In 2017, I walked from Land’s End to John O’Groats. On this 1,550-mile wander, I discovered corners of the country — beautiful, wonderful, and odd corners — completely new to me; experienced landscapes which soothed and others which took my breath away, and the glorious satisfaction of a challenge met. What I wasn’t expecting, what took me by complete surprise, was that I would find beauty in the utility and form of the infrastructure itself — to fall in love with the hyperlocal path network, a spider’s web of history laid on the land.

It is this history that I journey through in my book, The Lost Paths. Writing The Lost Paths allowed me to wander through so many parts of our island story — Saxon salt traders, the coming of the railways, the treatment of the Edwardian destitute, the eroding coast, and the preparation for Second World War invasion (to pick a few!). The paths of England and Wales — all 140,000 miles of them — hold our history. They burst with collective and individual memories.

But I wanted to write The Lost Paths not just so that I could share my love for our paths, but as a call to arms to save our lost paths. Because there could be as many as an additional 50,000 miles of paths which are unrecorded and unprotected.

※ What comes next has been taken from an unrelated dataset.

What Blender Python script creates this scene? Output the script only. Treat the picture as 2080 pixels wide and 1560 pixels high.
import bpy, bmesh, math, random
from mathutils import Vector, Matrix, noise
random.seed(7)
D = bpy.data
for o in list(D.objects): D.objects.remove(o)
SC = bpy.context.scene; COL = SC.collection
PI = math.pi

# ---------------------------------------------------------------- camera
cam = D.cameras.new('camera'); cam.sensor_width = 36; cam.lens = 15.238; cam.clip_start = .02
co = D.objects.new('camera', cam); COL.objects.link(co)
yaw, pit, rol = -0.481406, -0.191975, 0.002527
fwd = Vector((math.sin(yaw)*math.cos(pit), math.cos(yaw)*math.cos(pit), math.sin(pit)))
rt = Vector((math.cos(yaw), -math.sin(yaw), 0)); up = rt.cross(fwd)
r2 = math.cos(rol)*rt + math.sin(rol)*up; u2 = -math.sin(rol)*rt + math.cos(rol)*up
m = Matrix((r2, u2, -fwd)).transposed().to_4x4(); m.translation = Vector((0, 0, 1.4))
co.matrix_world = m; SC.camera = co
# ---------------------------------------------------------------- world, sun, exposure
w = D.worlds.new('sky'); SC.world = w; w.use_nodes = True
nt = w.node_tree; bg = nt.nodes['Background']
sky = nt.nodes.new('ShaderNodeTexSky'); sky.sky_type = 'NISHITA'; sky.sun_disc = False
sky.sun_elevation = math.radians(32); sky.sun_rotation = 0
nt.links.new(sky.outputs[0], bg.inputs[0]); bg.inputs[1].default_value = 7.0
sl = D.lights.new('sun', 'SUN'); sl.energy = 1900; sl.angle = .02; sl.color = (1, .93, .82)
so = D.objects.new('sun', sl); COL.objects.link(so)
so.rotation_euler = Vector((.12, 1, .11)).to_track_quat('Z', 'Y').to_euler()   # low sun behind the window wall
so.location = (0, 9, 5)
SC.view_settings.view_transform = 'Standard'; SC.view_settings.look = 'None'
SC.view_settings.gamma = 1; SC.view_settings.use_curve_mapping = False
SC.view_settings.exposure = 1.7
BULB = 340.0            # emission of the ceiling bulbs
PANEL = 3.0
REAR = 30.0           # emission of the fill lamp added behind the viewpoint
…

At the Ramblers, and at organisations like the British Horse Society and the Open Spaces Society, thousands of volunteers are working to uncover the stories of individual paths so that they can go back on the map for future generations of walkers, cyclists, and riders.

So, I hope you think about buying or borrowing The Lost Paths — but also getting involved in projects like Don’t Lose Your Way to reclaim our paths. In such a collective effort, we can be sure that, in the words of H. G. Wells: ‘There will be many footpaths in Utopia.’